Un’altra cosa è certa: estrarre solo gas, come paventano la giornalista del «Sole 24 Ore» e Roberto Cingolani, Ministro della transizione ecologica, non ha alcun senso perché le tecniche per farlo sono le stesse previste per il petrolio.

Infine, merita una considerazione a parte il concetto stesso di transizione ecologica che allude chiaramente a un nuovo modello sociale ed economico di giustizia. Però, se Salvini e il Ministro della transizione ecologica parlano di pragmatismo nei termini esposti sopra è ovvio che il senso della parola e la stessa funzione del ministero non sono ben chiari.

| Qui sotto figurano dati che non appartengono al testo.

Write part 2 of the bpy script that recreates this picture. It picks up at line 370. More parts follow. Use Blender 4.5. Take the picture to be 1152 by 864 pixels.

Se transizione ecologica deve essere (e non mera “transazione”) che transizione ecologica sia, ma che preveda un vero rinnovamento radicale delle strategie produttive e, ancor prima, degli obiettivi della produzione. Non è possibile continuare sulla strada della crescita infinita: anche quando l’economia circolare dovesse entrare a pieno regime sarebbe sempre e comunque inserita in un circuito globale di equilibri precari tra vantaggi competitivi internazionali e rendite di posizione locale, nel quale le merci vengono spedite da un capo all’altro del globo. Sono, e lo saranno sempre più, merci preziose le cosiddette materie prime seconde, ossia lo scarto di lavorazione o il rifiuto che diventano materia prima per un successivo step produttivo. Da un certo punto di vista questo è senz’altro auspicabile, anche se non si può ignorare la tendenza a concentrare le fasi produttive più inquinanti o meno remunerative nei paesi in fase di crescita e a consumare nei paesi cosiddetti sviluppati. Il che implica un trasporto continuo di merci su ogni mezzo che rende l’economia circolare, fintanto che l’energia non sarà tutta prodotta da fonti pulite e rinnovabili, solo un palliativo, una mano di vernice verde su un sistema depauperante ed estrattivista sin dal midollo. Una “transazione ecologica”, dunque. Una nuova fase di espansione capitalistica che, in virtù dei dettami legislativi in materia energetica dei governi occidentali, permetterà al capitale di ristrutturarsi per poi avviare un nuovo ciclo di accumulazione.